# Aim
Repeat only the lines from the one containing "tn = tn * np.where((x" through the one containing "72, n), 0.38", exactly as written, both ends included.

# Supplied material
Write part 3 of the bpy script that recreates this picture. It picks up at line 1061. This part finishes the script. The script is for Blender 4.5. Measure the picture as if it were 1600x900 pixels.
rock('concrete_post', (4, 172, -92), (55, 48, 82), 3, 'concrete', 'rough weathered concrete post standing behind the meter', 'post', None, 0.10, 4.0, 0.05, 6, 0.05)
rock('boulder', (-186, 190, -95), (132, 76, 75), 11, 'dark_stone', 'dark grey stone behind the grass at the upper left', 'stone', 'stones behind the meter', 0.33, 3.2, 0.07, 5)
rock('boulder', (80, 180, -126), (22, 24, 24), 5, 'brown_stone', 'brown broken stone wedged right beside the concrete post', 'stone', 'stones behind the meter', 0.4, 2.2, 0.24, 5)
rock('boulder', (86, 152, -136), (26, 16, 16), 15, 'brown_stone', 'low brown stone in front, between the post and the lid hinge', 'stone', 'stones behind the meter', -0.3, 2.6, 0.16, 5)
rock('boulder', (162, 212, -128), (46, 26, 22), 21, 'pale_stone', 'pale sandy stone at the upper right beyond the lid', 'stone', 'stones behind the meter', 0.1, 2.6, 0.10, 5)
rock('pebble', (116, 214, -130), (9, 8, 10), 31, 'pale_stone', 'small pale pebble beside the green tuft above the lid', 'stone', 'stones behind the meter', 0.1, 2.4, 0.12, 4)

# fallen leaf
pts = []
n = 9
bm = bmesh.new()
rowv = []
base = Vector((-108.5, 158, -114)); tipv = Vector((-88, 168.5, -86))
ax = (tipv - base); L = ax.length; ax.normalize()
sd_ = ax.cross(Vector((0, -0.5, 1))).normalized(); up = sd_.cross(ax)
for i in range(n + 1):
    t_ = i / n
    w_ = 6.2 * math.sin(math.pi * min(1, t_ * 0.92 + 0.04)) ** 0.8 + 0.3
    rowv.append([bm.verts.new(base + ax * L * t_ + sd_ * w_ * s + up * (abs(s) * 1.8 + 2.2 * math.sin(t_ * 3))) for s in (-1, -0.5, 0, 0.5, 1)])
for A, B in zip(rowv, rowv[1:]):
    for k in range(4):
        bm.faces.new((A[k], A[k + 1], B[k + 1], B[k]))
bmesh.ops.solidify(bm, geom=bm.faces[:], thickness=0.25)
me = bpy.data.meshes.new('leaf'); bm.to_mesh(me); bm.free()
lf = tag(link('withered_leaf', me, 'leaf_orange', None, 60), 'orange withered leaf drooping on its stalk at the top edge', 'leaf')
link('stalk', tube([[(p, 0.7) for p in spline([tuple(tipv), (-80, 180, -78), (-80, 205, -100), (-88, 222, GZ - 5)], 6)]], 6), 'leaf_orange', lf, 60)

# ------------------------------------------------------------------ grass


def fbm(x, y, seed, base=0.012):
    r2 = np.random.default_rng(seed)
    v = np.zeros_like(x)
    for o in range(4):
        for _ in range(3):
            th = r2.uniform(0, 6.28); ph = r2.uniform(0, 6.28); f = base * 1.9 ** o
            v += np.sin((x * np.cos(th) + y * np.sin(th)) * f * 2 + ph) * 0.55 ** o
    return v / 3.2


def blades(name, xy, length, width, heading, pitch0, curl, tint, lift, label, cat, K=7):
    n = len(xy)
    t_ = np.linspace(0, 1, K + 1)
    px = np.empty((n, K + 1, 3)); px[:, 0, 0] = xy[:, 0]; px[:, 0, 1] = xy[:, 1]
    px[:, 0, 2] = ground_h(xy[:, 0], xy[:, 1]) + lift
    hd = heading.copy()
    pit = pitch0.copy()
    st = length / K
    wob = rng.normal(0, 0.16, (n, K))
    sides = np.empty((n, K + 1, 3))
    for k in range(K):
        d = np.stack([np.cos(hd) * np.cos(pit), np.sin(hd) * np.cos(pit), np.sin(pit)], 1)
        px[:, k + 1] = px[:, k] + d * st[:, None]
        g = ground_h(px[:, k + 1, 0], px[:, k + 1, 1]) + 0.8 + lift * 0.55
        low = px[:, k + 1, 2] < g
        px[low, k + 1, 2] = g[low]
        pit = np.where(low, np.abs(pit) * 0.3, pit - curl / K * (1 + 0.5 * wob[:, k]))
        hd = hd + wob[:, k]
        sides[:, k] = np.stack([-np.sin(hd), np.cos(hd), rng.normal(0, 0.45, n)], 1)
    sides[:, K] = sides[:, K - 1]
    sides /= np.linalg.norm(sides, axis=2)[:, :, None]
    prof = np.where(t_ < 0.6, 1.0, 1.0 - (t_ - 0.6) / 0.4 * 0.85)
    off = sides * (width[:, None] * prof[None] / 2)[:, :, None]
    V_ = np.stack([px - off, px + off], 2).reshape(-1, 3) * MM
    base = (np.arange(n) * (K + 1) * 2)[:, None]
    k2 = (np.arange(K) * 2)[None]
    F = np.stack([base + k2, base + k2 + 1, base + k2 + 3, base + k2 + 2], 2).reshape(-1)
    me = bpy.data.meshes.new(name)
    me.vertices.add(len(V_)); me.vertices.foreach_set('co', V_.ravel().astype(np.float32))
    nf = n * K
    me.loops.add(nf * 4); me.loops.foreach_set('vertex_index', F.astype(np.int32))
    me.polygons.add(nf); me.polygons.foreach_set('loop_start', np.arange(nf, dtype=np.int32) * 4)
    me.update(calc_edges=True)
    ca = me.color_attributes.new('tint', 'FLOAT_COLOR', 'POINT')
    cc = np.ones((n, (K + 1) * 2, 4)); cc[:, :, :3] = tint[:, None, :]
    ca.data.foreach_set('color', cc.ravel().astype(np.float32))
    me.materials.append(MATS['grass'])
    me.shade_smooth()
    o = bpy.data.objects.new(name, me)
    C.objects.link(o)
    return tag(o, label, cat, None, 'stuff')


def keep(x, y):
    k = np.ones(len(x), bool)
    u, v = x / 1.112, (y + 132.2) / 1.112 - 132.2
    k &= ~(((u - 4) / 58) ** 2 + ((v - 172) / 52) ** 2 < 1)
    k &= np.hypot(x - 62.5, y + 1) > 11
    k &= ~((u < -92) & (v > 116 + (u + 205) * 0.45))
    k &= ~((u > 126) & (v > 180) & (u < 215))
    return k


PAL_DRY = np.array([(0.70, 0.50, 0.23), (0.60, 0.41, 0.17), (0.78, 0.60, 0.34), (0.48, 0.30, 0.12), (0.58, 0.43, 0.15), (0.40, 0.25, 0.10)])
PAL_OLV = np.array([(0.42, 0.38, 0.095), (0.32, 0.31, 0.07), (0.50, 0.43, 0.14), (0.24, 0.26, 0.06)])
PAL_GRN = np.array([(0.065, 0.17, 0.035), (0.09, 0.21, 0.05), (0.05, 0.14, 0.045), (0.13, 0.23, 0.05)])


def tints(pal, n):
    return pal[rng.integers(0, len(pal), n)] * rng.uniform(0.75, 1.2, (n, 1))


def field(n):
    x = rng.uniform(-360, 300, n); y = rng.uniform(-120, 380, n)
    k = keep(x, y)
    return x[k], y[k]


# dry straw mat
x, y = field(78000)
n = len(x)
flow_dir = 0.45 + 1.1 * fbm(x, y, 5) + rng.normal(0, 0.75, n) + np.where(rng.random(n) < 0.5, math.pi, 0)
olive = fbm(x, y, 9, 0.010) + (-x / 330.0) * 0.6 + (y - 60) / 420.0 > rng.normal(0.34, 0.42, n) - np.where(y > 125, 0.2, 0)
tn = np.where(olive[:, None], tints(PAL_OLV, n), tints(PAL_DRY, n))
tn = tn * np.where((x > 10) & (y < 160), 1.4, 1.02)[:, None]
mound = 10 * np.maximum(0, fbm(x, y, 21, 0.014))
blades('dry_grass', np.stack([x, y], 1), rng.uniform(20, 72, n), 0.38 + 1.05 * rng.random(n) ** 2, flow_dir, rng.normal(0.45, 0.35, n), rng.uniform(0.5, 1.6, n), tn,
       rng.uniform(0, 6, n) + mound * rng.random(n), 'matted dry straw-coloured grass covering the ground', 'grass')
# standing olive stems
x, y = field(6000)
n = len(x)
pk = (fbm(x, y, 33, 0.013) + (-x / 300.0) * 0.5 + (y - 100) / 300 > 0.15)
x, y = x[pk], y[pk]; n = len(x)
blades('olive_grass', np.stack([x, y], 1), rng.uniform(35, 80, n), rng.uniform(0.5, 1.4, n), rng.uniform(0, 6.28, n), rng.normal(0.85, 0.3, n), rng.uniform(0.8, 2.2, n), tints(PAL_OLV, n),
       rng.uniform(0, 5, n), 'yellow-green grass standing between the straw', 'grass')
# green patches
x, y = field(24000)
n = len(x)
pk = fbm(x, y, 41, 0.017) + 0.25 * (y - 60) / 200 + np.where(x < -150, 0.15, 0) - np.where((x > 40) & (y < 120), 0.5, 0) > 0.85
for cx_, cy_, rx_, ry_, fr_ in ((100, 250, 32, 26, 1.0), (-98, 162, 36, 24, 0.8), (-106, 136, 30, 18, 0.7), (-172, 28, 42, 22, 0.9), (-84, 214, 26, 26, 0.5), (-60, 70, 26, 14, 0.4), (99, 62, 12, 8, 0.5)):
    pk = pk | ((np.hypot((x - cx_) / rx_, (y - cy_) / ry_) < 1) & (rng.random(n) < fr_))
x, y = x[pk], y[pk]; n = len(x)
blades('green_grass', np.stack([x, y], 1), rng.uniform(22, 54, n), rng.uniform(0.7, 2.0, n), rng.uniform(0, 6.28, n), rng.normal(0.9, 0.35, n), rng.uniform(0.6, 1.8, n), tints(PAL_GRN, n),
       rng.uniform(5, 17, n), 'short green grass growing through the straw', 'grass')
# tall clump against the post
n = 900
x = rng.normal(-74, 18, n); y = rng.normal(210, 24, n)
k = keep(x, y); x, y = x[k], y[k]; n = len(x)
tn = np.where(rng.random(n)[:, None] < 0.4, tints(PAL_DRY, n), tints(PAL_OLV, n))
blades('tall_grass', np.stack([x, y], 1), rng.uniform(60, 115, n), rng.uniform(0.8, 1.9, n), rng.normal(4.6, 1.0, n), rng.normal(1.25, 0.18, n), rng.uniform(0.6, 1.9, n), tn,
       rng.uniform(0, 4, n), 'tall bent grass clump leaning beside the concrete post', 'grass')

# Response
tn = tn * np.where((x > 10) & (y < 160), 1.4, 1.02)[:, None]
mound = 10 * np.maximum(0, fbm(x, y, 21, 0.014))
blades('dry_grass', np.stack([x, y], 1), rng.uniform(20, 72, n), 0.38 + 1.05 * rng.random(n) ** 2, flow_dir, rng.normal(0.45, 0.35, n), rng.uniform(0.5, 1.6, n), tn,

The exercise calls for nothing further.